Marketing, producing products your users want do matter. Part of that is convincing your users they want to do that... There's a much more fundamental thing going on here. It's the same force that killed the dominance of the Mainframe, and the Mini.
Machines are fast enough now to do everything most consumers want to do with them.
Let's extrapolate what that really means:
1) Surf the web - Fine on 5 year old hardware (Even with stuff like Flash)
2) Watch video - Fine on a 5 year old box
3) Write something - Fine on a 5 year old box
4) Compute something - For most users fine on a 5 year old box.
Do you see the pattern here? The average user can do everything they want to do. Which gets to the crux of it. The real problem is that their isn't some new killer application that causes such a stir most users want to upgrade. The same thing happened to the mainframe and the mini. Once mini's were fast enough people used them to do many things (not all things) mainframes did. When the killer micros were fast enough users used them to do many things that mini's did.

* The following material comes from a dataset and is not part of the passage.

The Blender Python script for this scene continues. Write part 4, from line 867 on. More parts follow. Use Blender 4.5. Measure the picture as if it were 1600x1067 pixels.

What's going on is that we lived through a period where there were tangible benefits in upgrading. The truth as much as some might argue about it is that users bought into needing multitasking, they could see that editing some document or image (or video) was tangibly better on a faster machine.
What did that? Think about the mid 80's to 90's and even early 00's. There was the GUI. 90's we had the Web. Do you remember how insanely saturated EVERYTHING was with the web? It was www this and www that and web this and web that. In the 00's there was video. Hey you can watch video on your machine over broadband.
The machine running Windows 95 really was better for surfing the web than their WFWG 3.11 machine. The windows XP really was more reliable than the Windows 98 machine if you wanted to install random crap.
What's happened is that there's no real new apps that the average consumer cares about.
Now, if someone comes out with a killer app that needs a machine of PC levels of capability and piles of consumers are convinced they need it then the PC will take off. Microsoft has made Windows 8 look like a tablet OS to the average consumer, who based on sales figures is not convinced at all that they really want a tablet OS on their PC.
The PC won't die, just like the Mainframe didn't die and yes we still run piles of Mini's (Servers). It's just that your PC may be the size of a raspberry pi. For some people it will be the size of a regular PC or Laptop. Guess what - if you have to stick a decent sized screen on it and a keyboard it's going to be at least some size. That's until you either wear VR style glasses (No need for a big screen) and don't have motion estimation stuff so good and cheap you can just waggle your fingers in the air like you are typing on a virtual keyboard.